As to how you begin your story, I do think some thinking about structure and setting would be of benefit beforehand. Part of it depends on the pacing that you want: are you aiming for the book equivalent of the 90-minute action movie, or something slower and more sumptuous? Also, if you're having trouble with the dialogue, perhaps there's something wrong with the man your characters talk to. Is he an omniscient device to get the story moving, and nothing else? If that's the case, I could see why the dialogue might be boring and dull to you, and I could see that a reader might feel the same. If so, perhaps you could change this character in ways more positive to your story: he's not omniscient, maybe just a farmer who's seen some intriguing things, maybe the other townspeople think he's strange, and still he relates some of his limited knowledge to your characters, and then they draw conclusions from this in a discussion among themselves. This moves your dialogue from a process of question and answer to a process of mystery, deduction, and collaboration that has the benefit of quickly characterizing your main characters.


Ghostie

Dazzlinkat
April 25th, 2006, 01:09 PM
One of my WIPs is a novel with a prologue. Its a fight to the death between two dragons. What the reader learns is only a HINT, and rather slight, of what's at the root of the story. Also, the fight leads right into the first chapter ( not in time but in context), so the prologue does double duty. (This is also a way to disguise the hint from the reader).

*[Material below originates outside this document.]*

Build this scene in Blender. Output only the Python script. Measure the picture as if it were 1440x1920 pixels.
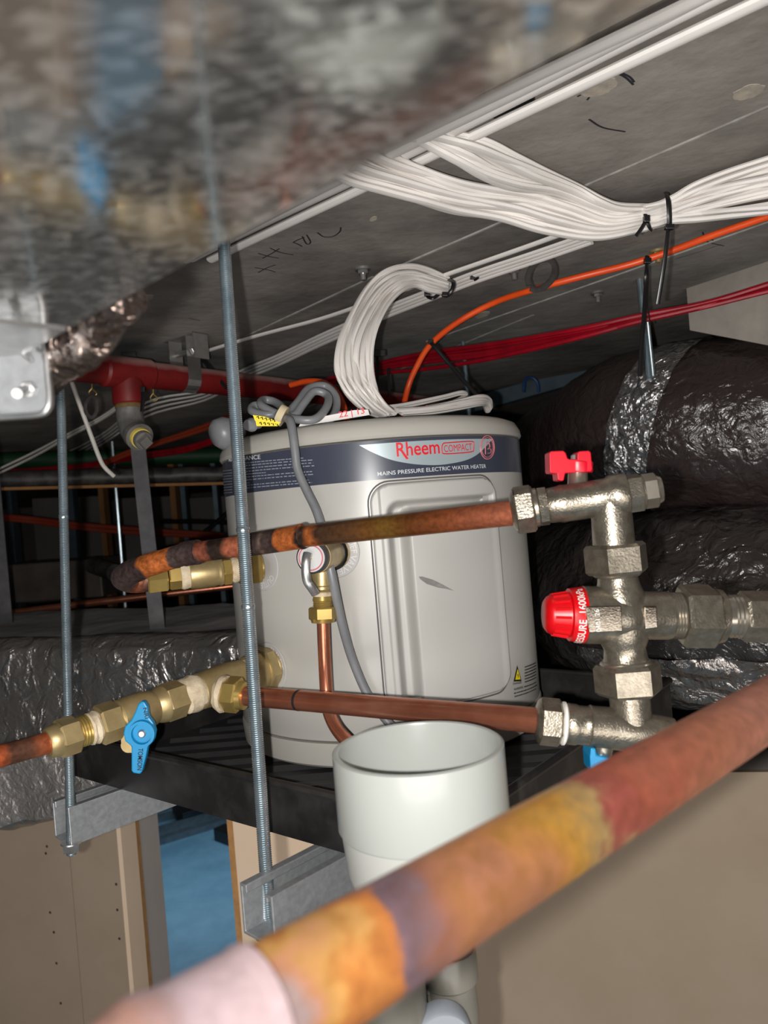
import bpy, bmesh, math, random
from mathutils import Vector, Matrix, noise
for _o in list(bpy.data.objects):
    bpy.data.objects.remove(_o, do_unlink=True)
random.seed(7)
PI = math.pi
SC = bpy.context.scene
COL = SC.collection
# ------------------------------------------------------------------ camera
F = 1400.0                      # focal length in pixels of the 1440 x 1920 frame
ROLL = math.radians(4.8)
CAM = Vector((0, 0, 2.25))
RGT = Vector((math.cos(ROLL), 0, -math.sin(ROLL)))
UPV = Vector((math.sin(ROLL), 0, math.cos(ROLL)))
FWD = Vector((0, 1, 0))
cd = bpy.data.cameras.new('camera')
cam = bpy.data.objects.new('camera', cd)
COL.objects.link(cam)
M3 = Matrix((RGT, UPV, -FWD)).transposed()
cam.matrix_world = Matrix.Translation(CAM) @ M3.to_4x4()
cd.sensor_fit = 'VERTICAL'
cd.sensor_height = 24.0
cd.lens = 24.0 * F / 1920.0
cd.clip_start = 0.01
cd.dof.use_dof = True
cd.dof.focus_distance = 0.74
cd.dof.aperture_fstop = 7.0
SC.camera = cam
# ------------------------------------------------------------------ world, lights, exposure
w = bpy.data.worlds.new('world'); SC.world = w; w.use_nodes = True
w.node_tree.nodes['Background'].inputs[0].default_value = (0.95, 0.96, 1.0, 1)
w.node_tree.nodes['Background'].inputs[1].default_value = 0.02
SC.view_settings.view_transform = 'Standard'
SC.view_settings.look = 'None'
SC.view_settings.gamma = 1.0
SC.view_settings.exposure = 0.0
SC.view_settings.use_curve_mapping = False

def point_lamp(name, loc, energy, radius, color, smooth=None):
    l = bpy.data.lights.new(name, 'POINT'); l.energy = energy; l.shadow_soft_size = radius; l.color = color
    if smooth is not None:
        l.use_nodes = True
        nt = l.node_tree
        fo = nt.nodes.new('ShaderNodeLightFalloff')
        fo.inputs['Strength'].default_value = 1.0
        fo.inputs['Smooth'].default_value = smooth
        em = [n for n in nt.nodes if n.type == 'EMISSION'][0]
        nt.links.new(fo.outputs['Quadratic'], em.inputs['Strength'])
    o = bpy.data.objects.new(name, l); COL.objects.link(o); o.location = loc
    return o
# the phone's own flash, a couple of centimetres beside the lens
point_lamp('phone_flash', CAM + RGT * -0.025 + UPV * -0.0095, 39.0, 0.004, (1.0, 0.985, 0.96), 0.5)

def area_lamp(name, loc, energy, sx, sy, color):
    l = bpy.data.lights.new(name, 'AREA'); l.shape = 'RECTANGLE'; l.size = sx; l.size_y = sy; l.energy = energy; l.color = color
    o = bpy.data.objects.new(name, l); COL.objects.link(o); o.location = loc
    return o
# cool daylight in the room beyond the partition opening
area_lamp('room_daylight', (-1.2, 4.6, 1.48), 24.0, 1.6, 1.2, (0.80, 0.92, 1.0))
# soft light of the room below the void on the near side
area_lamp('near_room_light', (0.1, -1.3, 1.45), 31.0, 2.2, 1.0, (1.0, 0.955, 0.91)).rotation_euler = (math.radians(78), 0, 0)

# ------------------------------------------------------------------ geometry helpers
def ray(px, py):
    return FWD + RGT * ((px - 720.0) / F) + UPV * ((960.0 - py) / F)
def at(px, py, d):
    return CAM + ray(px, py) * d
def onz(px, py, z):                      # z relative to the camera
    r = ray(px, py); return CAM + r * (z / r.z)
def pix(p):
    v = p - CAM; d = v.y
    return 720 + F * v.dot(RGT) / d, 960 - F * v.dot(UPV) / d
ZC = 0.335
def ceil(px, py, off=0.0):
    return onz(px, py, ZC - off)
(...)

Dont worry about dumping too much data in your prologue, or the wrong stuff, just write it. As you progress your story and things change (why stories REFUSE to be written the way they are planned is a mystery and vexing :mad: ) you can always go back and change the prologue. It isn't written in stone, ya know ;)

As for the dialogue, just plow ahead. A solution will come to you in time ... dont force it. The farther you go, the more comfortable you will be with writing your characters, feeling how they think and talk.